What the task requires: Identify the lines bearing the string "Blender" and gather them.

Records to use:
+-------+
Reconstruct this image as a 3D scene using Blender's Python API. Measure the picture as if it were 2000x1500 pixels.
+-------+
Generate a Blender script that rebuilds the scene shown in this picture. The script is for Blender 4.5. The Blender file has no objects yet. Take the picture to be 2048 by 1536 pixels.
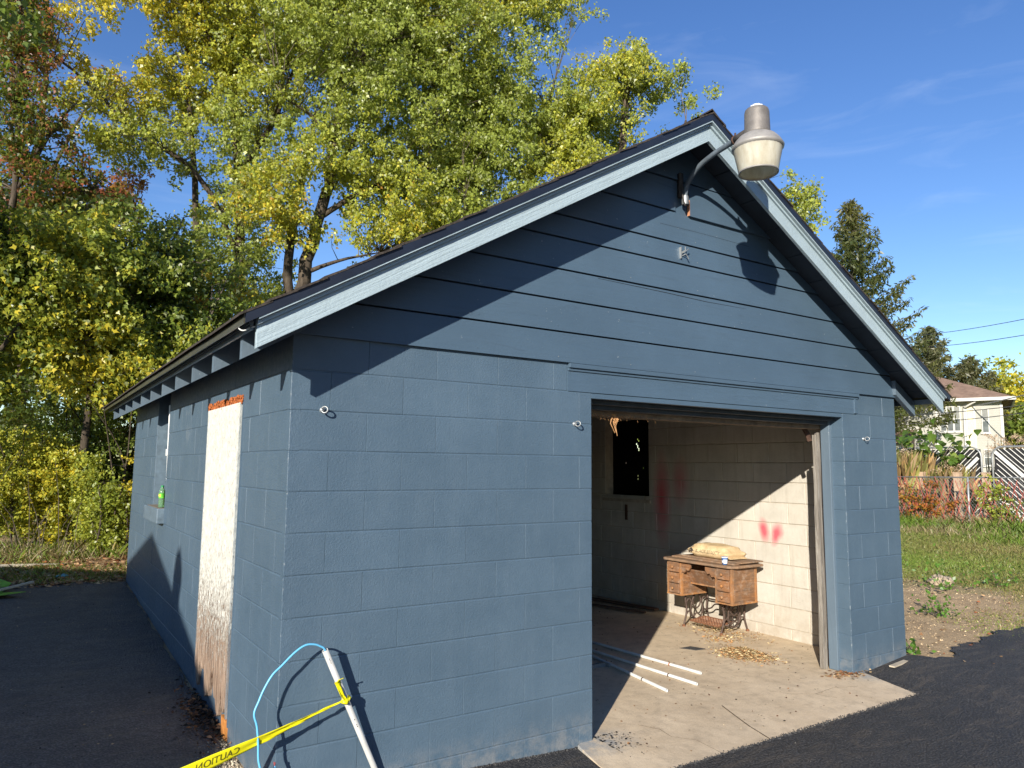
+-------+
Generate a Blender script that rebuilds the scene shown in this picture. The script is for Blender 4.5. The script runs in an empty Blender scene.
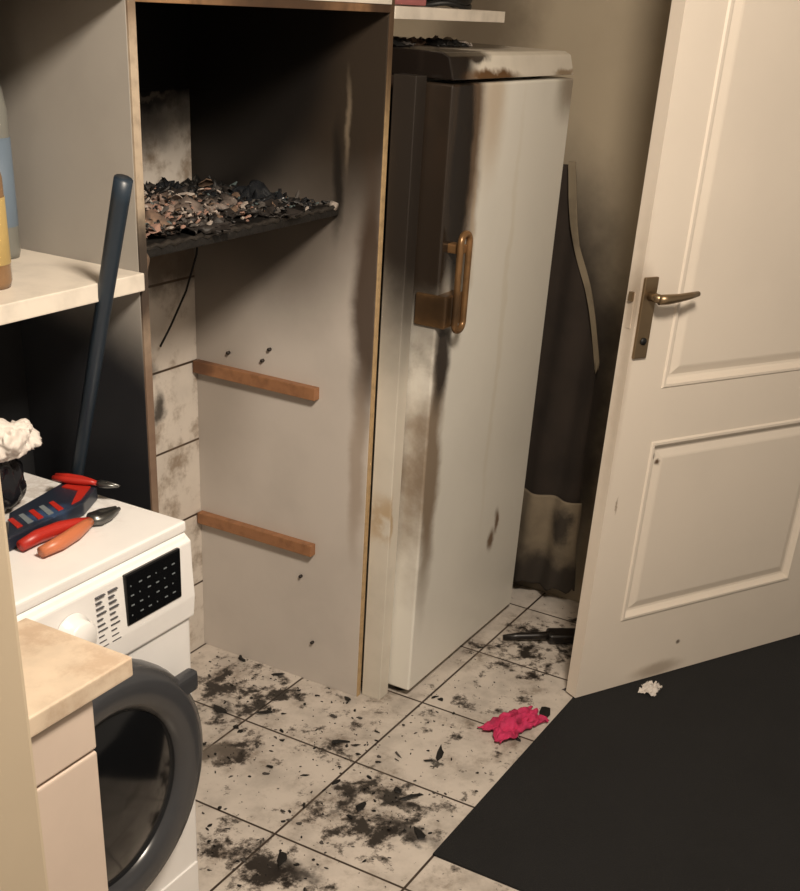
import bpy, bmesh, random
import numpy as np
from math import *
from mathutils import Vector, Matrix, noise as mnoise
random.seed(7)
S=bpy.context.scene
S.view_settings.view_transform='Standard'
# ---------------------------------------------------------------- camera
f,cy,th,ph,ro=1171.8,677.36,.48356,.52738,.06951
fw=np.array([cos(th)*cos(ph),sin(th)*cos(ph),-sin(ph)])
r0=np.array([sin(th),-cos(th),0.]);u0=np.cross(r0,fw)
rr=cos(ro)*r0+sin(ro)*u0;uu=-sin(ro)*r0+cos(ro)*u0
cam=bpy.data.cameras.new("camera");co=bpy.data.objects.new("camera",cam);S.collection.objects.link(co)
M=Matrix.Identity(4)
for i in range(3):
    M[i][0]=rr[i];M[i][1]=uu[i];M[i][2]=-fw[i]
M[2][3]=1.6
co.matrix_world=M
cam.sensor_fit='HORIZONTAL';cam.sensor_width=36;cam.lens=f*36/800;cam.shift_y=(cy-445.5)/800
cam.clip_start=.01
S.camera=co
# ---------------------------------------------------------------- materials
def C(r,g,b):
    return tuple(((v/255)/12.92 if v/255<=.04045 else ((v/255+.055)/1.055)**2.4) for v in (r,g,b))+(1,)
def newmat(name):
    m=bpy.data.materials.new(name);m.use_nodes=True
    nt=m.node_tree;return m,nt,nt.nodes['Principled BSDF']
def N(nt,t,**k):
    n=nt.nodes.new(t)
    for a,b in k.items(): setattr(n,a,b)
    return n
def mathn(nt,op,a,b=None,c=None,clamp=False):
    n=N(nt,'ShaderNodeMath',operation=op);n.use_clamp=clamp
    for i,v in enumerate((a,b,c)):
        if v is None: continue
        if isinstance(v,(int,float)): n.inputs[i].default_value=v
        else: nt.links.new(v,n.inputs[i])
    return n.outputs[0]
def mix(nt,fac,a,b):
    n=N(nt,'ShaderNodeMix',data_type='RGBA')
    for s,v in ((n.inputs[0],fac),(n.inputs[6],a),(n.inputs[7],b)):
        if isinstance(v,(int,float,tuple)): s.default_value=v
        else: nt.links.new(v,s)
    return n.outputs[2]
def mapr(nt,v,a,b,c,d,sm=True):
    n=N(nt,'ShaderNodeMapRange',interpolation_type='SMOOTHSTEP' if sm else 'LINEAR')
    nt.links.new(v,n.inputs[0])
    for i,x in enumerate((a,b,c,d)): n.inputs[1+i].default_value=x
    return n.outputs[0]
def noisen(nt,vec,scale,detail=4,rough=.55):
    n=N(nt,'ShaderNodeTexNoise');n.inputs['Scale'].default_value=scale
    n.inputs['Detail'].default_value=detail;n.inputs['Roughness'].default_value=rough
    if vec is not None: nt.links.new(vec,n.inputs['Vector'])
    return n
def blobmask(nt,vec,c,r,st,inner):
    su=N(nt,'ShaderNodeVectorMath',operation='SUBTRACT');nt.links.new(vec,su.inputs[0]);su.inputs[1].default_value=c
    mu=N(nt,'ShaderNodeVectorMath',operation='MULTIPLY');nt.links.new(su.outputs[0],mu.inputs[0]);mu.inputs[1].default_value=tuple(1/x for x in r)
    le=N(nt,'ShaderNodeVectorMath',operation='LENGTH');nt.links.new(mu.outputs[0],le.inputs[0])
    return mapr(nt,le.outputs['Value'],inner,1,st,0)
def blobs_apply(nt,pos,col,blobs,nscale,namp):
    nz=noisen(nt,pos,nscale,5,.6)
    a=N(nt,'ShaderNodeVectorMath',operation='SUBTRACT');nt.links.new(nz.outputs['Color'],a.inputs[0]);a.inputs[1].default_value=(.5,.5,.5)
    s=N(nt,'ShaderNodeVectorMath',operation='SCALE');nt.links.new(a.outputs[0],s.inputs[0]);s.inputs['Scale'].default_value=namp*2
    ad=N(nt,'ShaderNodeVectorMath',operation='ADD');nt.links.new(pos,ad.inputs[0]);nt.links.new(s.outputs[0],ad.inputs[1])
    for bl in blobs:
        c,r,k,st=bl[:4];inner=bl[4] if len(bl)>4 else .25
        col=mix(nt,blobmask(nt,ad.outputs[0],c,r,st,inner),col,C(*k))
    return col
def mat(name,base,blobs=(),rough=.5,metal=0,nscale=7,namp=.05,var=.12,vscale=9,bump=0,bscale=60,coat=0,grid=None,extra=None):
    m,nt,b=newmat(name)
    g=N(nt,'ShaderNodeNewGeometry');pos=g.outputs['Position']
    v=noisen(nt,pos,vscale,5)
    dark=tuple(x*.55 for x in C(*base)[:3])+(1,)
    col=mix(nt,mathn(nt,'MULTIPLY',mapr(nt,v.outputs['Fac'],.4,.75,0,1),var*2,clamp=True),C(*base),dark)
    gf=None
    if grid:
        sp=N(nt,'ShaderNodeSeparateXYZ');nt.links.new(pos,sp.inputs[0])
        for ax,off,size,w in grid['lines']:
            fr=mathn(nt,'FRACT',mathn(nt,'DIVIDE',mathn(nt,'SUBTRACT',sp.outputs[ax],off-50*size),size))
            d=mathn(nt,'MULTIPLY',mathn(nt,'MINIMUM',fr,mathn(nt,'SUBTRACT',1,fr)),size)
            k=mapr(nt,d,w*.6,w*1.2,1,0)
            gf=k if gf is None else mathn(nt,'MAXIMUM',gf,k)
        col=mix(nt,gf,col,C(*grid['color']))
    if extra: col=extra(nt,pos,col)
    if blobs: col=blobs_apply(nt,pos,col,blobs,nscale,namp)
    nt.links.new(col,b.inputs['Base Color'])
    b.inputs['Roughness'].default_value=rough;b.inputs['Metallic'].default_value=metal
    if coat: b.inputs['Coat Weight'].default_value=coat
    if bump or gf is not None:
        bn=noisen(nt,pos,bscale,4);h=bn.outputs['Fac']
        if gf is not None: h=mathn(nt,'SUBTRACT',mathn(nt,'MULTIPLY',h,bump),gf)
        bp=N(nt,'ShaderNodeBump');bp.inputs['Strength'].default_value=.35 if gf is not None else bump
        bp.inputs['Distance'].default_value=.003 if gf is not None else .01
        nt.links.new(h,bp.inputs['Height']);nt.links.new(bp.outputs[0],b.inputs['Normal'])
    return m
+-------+
Output for this exercise:
Reconstruct this image as a 3D scene using Blender's Python API. Measure the picture as if it were 2000x1500 pixels.
Generate a Blender script that rebuilds the scene shown in this picture. The script is for Blender 4.5. The Blender file has no objects yet. Take the picture to be 2048 by 1536 pixels.
Generate a Blender script that rebuilds the scene shown in this picture. The script is for Blender 4.5. The script runs in an empty Blender scene.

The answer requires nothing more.